You can love it or you can hate it but you can’t take a middle ground for Dogville. It is a potpourri of various aspects of story telling wrapped under one banner. Though, it is at once experimental and innovative, philosophical and absorbing, provocative and exciting, dull and boring, ugly and hell rising, gripping and mind numbing, yet in the end it remains a stupendous observation on human behavior.
The film has heavyweights like Nicole Kidman playing the character of Grace, Paul Bettany as Tom Edison, Patricia Clarkson, Stellan Skarsgaard and the list is endless. The movie offers no distractions of fabulous locales and poetic sceneries. The entire movie is shot on a sound stage where the street-plan, houses, even the dog and its resting place are marked by a white chalk. There are very few props like a bed, chair perhaps a table. The actors express opening of a door or stepping into the neighbor’s house since there are no doors or houses, even the barking of the dog is a mere sound effect.
Chased by gangsters Grace comes to hide in this little town near the Rocky Mountains. The film is set in the era of the great depression and there is always a morbid mood lingering therefore. Then villagers are suspicious of Grace and are not willing to have her hide in their village but Tom, an earnest young man, persuades the villagers to give her a trial run before taking her in. Tom is taken in by Grace’s easy charms and is besotted by her, even the villagers start liking the pleasant Grace, she is almost like the sunshine in their lives and made them “smile like a prism of light”.
However the relationship built with the seemingly decent and simple village folks that was increasingly pure and uncomplicated in the beginning becomes excruciatingly exploitative by the end. When wanted posters appear, the stake on Grace staying on is increased too. The very same “good, honest people of Dogville,” who provide her with a haven against the gangsters, lock her up, tie her to a bed and use her as the unpaid prostitute of the village. Even Tom, who is so much in love with her and is always on principally high grounds, succumbs to the villagers’ wishes and colludes with them. They used her till every shred of humanity was torn to shreds.

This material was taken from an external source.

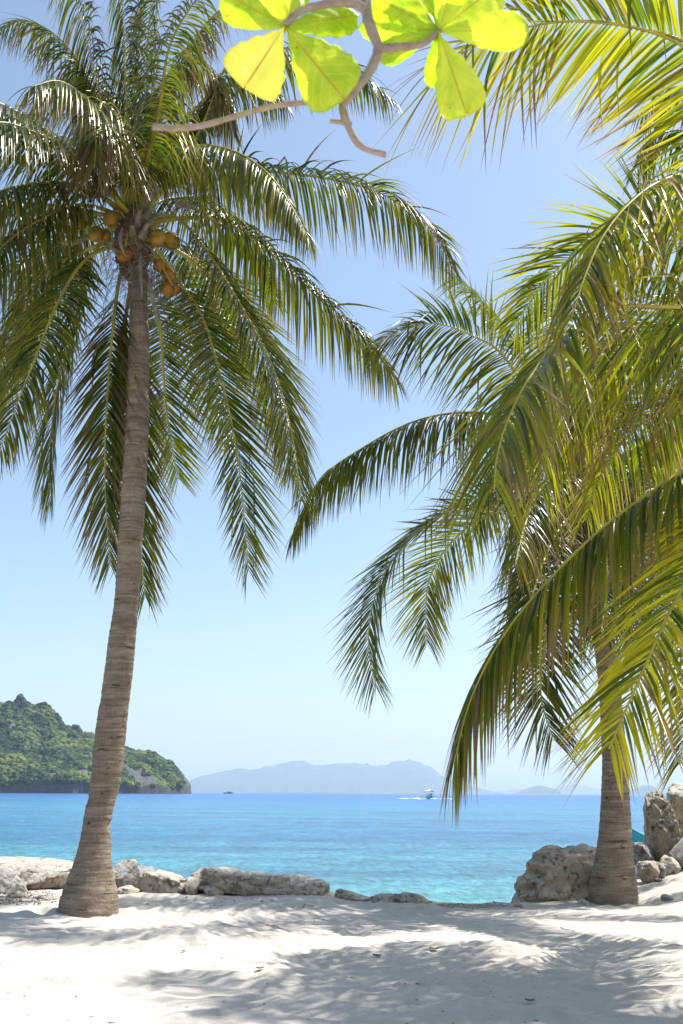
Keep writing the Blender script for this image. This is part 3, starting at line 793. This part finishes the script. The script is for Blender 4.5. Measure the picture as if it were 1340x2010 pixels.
fC([(1600, 780), (1500, 930), (1400, 1060), (1320, 1190), (1265, 1310), (1225, 1400), (1195, 1470)], -1, 4.8, roll=.3, droop=.3, lush=.7, yellow=.40, dry=.35, ang=(66, 34))
fC([(1600, 720), (1500, 500), (1420, 330), (1350, 260), (1290, 270), (1250, 330)], 1, 4.8, droop=1.2, lush=.35, dry=.2)
fC([(1600, 740), (1500, 690), (1420, 690), (1350, 740), (1300, 830), (1280, 930)], 1, 4.6, droop=1.3, lush=.45, yellow=.15, dry=.4)
fC([(1600, 720), (1500, 570), (1400, 500), (1300, 455), (1230, 448), (1170, 475), (1100, 522), (1055, 570), (1010, 640)], 1, 5.2, roll=.9, droop=.4, lush=.45, yellow=.16, dry=.3, ang=(74, 34))
fC([(1600, 720), (1520, 560), (1440, 520), (1360, 560), (1300, 640), (1260, 740)], 1, 5.0, droop=1.2, lush=.5, yellow=.14, dry=.3)
fC([(1600, 760), (1540, 860), (1470, 1000), (1420, 1140), (1380, 1260), (1350, 1400), (1335, 1500)], 1, 4.8, droop=.35, lush=.5, yellow=.2, dry=.4)
fC([(1600, 720), (1560, 500), (1500, 320), (1420, 200), (1330, 170), (1260, 220)], 1, 5.2, droop=1.2, lush=.5, dry=.3)
fC([(1600, 740), (1480, 660), (1340, 655), (1220, 690), (1130, 770), (1080, 870), (1060, 970)], 1, 5.0, roll=.4, droop=.8, lush=.5, yellow=.22, dry=.4, lmax=1.3)
fC([(1600, 760), (1470, 750), (1350, 775), (1250, 840), (1180, 930), (1150, 1020)], 1, 4.6, roll=.4, droop=.9, lush=.45, yellow=.2, dry=.5, lmax=1.2)
fC([(1600, 730), (1500, 640), (1400, 600), (1300, 610), (1210, 680), (1160, 780), (1140, 880)], 1, 4.8, roll=.5, droop=.8, lush=.6, yellow=.25, dry=.4, lmax=1.2)
for az, el in ((95, 30), (140, 25), (60, 10), (110, -15), (20, 35)):
    phys_frond(Cp, cC + [0, 0, .3], R(az), R(el), 4.8, rng, sag=1.4, lush=.4, droop=1.2, leafmat=LEAF_NEAR)

# ------------------------------------------------------------------ rocks
def rock(name, label, x0, x1, yt, yb, Y, dep, seed, mat, boxy=.55, rough=.16, tilt=0.0, strata=0, sub=5, sink=.12, under=0.0, group=None, dome=0.0, lean=0.0):
    """boulder filling the sighted extents x0..x1, yt..yb at distance Y"""
    c = (at(x0, (yt + yb) / 2, Y) + at(x1, (yt + yb) / 2, Y)) / 2
    w = np.linalg.norm(at(x1, yt, Y) - at(x0, yt, Y)); h = at(x0, yt, Y)[2] - at(x0, yb, Y)[2]
    z0 = at((x0 + x1) / 2, yb, Y)[2]
    V, Fc = ico(sub)
    sink = max(sink, .45 * h)
    q = np.sign(V) * np.abs(V) ** (1 - boxy * .55)
    n1 = fbm_arr(q, 1.3, 3, False, seed * 1.37); n2 = fbm_arr(q * [w, dep, h], 2.6 / max(w, dep, h) ** .5, 5, True, seed * 2.1)
    if strata: n2 = fbm_arr(q * [w * .55, dep * .55, h * 2.6], 2.6 / max(w, dep, h) ** .5, 5, True, seed * 2.1)
    r = 1 + .22 * n1 + rough * (n2 - .6)
    if strata: 
        zz = (q[:, 2] * 1.1 + .35 * q[:, 0] + .3 * n1) * strata
        r += .13 * np.abs(np.sin(zz * math.pi)) ** .7 - .08
    v = q * r[:, None]
    # flatten facets
    rg = np.random.RandomState(seed)
    for _ in range(3 if boxy > .8 else 7):
        d = nz(rg.normal(0, 1, 3)); lim = rg.uniform(.72, .95); k = v @ d
        v -= np.maximum(k - lim, 0)[:, None] * d[None] * .8
    ext = [(v[:, k].max() - v[:, k].min()) for k in range(3)]
    v = (v - [(v[:, k].max() + v[:, k].min()) / 2 for k in range(3)]) / ext * [w, dep, h + sink]
    zn = np.clip(v[:, 2] / (h + sink) + .5, 0, 1)
    if dome: v[:, 0] *= 1 - dome * zn ** 1.6; v[:, 1] *= 1 - dome * zn ** 1.6
    if lean: v[:, 0] += lean * w * zn
    if under: v[:, 2] += under * h * np.clip(-v[:, 2] / h, 0, 1) * (v[:, 1] < 0)
    if tilt:
        v[:, 2] += math.tan(tilt) * v[:, 0]
    ctr = np.array([c[0], Y + dep * .3, z0 - sink + (h + sink) / 2])
    o = mk(name, v + ctr, Fc, mat, origin=(ctr[0], ctr[1], z0))
    return tag(o, label, 'rock', group)
G = 'limestone rocks along the edge of the sand'
rock('rock_slab', 'broad flat pale rock slab behind the left palm trunk', -170, 262, 1690, 1750, 15.6, 2.2, 1, ROCK, .7, .14, under=.45, group=G)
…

In a shocking twist of events, we find that the gangster chasing Grace is no other than her own father. In her angst, pain and wrath especially at her own lover Tom and the family with kids, she passes an apocalyptic verdict that ends in violent brutality.
Little did she know that such darkness resided in her – she, who was running away from brutality and violence of a gangster’s life. Her inner hollowness, in the few days she spent in Dogville, alleviates with one dictate from her.

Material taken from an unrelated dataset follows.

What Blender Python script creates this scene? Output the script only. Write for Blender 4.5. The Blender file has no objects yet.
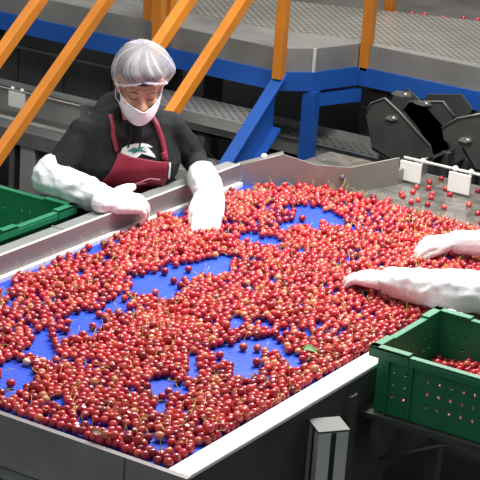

Dogville has been portrayed as America critics say, but it is universally true in any society that provides for the weak yet takes advantage of them in terrible ways. It makes us realize that human beings are capable of impalpable abomination, which is covered by seemingly polite façade. We find some sort of consolation and redemption when the narrator says “And if one had the power to put it to right it was one’s duty to do so – for the sake of other towns, for the sake of humanity. And not least for the sake of the human being that was grace herself.”
(I leave you with two emotionally numbing scenes from Dogville)

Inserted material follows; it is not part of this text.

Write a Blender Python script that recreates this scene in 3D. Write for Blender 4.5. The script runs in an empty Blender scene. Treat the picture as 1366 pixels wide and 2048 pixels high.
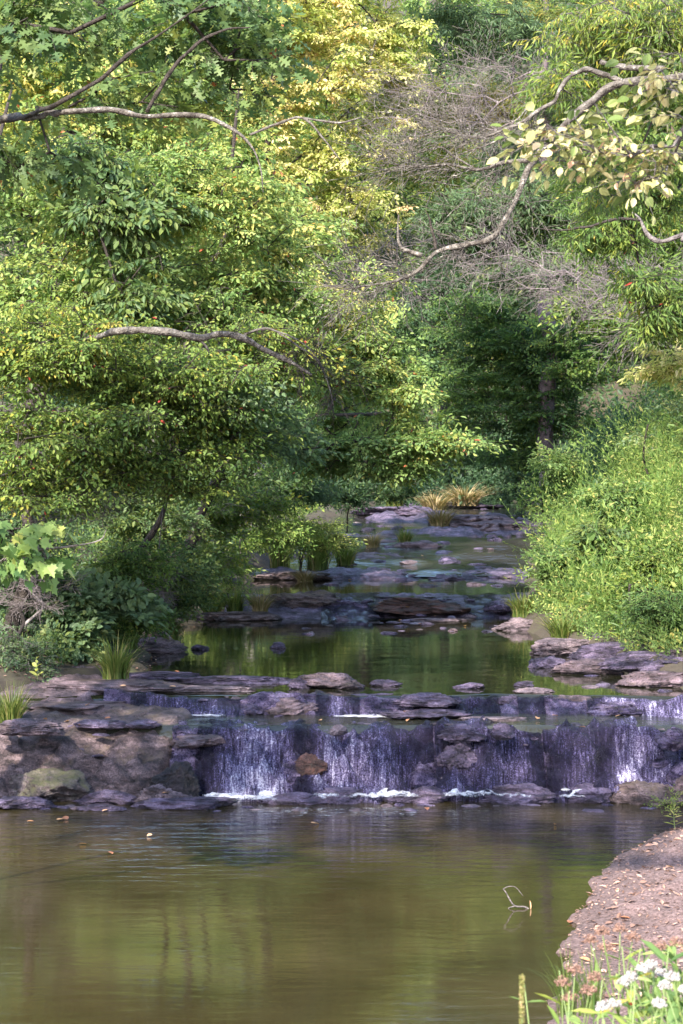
import bpy, bmesh, math, random
import numpy as np
from mathutils import Vector, Matrix

SC = bpy.context.scene
COL = SC.collection
rng = np.random.default_rng(7)
rnd = random.Random(7)
PI = math.pi
R = math.radians

# ------------------------------------------------------------------ camera
F = 4320.0                      # focal length in photo pixels
CAM = np.array([0.0, 0.0, 5.0])
PITCH = math.atan(144 / F)
FW = np.array([0, math.cos(PITCH), -math.sin(PITCH)])
UP = np.array([0, math.sin(PITCH), math.cos(PITCH)])
RT = np.array([1.0, 0, 0])


def ray(px, py):
    return FW + RT * ((px - 683) / F) + UP * ((1024 - py) / F)


def at(px, py, Y):
    r = ray(px, py)
    return CAM + r * (Y / r[1])


def on(px, py, z):
    r = ray(px, py)
    return CAM + r * ((z - CAM[2]) / r[2])


cd = bpy.data.cameras.new('camera')
cd.lens = 36 * F / 2048
cd.sensor_width = 36
cd.clip_start = 0.1
cd.clip_end = 1000
cd.dof.use_dof = True
cd.dof.focus_distance = 33
cd.dof.aperture_fstop = 6.3
cam = bpy.data.objects.new('camera', cd)
COL.objects.link(cam)
cam.location = CAM
cam.rotation_euler = (PI / 2 - PITCH, 0, 0)
SC.camera = cam

# ------------------------------------------------------------------ light
SUN_EL, SUN_AZ = R(37), R(203)          # azimuth clockwise from +Y: behind the camera to the left
w = bpy.data.worlds.new("World")
SC.world = w
w.use_nodes = True
nt = w.node_tree
sky = nt.nodes.new('ShaderNodeTexSky')
sky.sky_type = 'NISHITA'
sky.sun_disc = False
sky.sun_elevation = SUN_EL
sky.sun_rotation = SUN_AZ
bg = nt.nodes['Background']
bg.inputs[1].default_value = 0.15
nt.links.new(sky.outputs[0], bg.inputs[0])
ld = bpy.data.lights.new('sun', 'SUN')
ld.energy = 4.2
ld.angle = R(1.0)
ld.color = (1.0, 0.92, 0.78)
sun = bpy.data.objects.new('sun', ld)
COL.objects.link(sun)
sdir = Vector((math.sin(SUN_AZ) * math.cos(SUN_EL), math.cos(SUN_AZ) * math.cos(SUN_EL), math.sin(SUN_EL)))
sun.rotation_euler = sdir.to_track_quat('Z', 'Y').to_euler()
vs = SC.view_settings
vs.view_transform = 'Standard'
vs.look = 'None'
vs.gamma = 1
vs.use_curve_mapping = False
vs.exposure = 2.15
cy = SC.cycles
cy.max_bounces = 7
cy.diffuse_bounces = 3
cy.glossy_bounces = 3
cy.transmission_bounces = 4
cy.transparent_max_bounces = 8
cy.caustics_reflective = False
cy.caustics_refractive = False
cy.sample_clamp_indirect = 6

# ------------------------------------------------------------------ numeric helpers


def _hash(i, j, k, seed):
    n = (i * 374761393 + j * 668265263 + k * 2147483647 + seed * 1274126177) & 0xFFFFFFFF
    n = ((n ^ (n >> 13)) * 1274126177) & 0xFFFFFFFF
    n = (n ^ (n >> 16)) & 0xFFFF
    return n / 32767.5 - 1.0


def vnoise(p, seed=0):
    p = np.asarray(p, float)
    i = np.floor(p).astype(np.int64)
    f = p - i
    f = f * f * (3 - 2 * f)
    out = 0
    for dx in (0, 1):
        wx = f[..., 0] if dx else 1 - f[..., 0]
        for dy in (0, 1):
            wy = f[..., 1] if dy else 1 - f[..., 1]
            for dz in (0, 1):
                wz = f[..., 2] if dz else 1 - f[..., 2]
                out = out + wx * wy * wz * _hash(i[..., 0] + dx, i[..., 1] + dy, i[..., 2] + dz, seed)
    return out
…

I guess I’m feeling bad when I say I haven’t watched the movie till now 😛 But yes, definitely on my to-watch list! 🙂 Thanks for sharing, Ahana!
Dont feel bad Shalz, I am sure I havent watched some good ones that you have. But keep an eye on the space because some of the films are worth the watch!
Great review! Would definitely watch it…
Seems like an interesting movie. Missed out on so many good ones.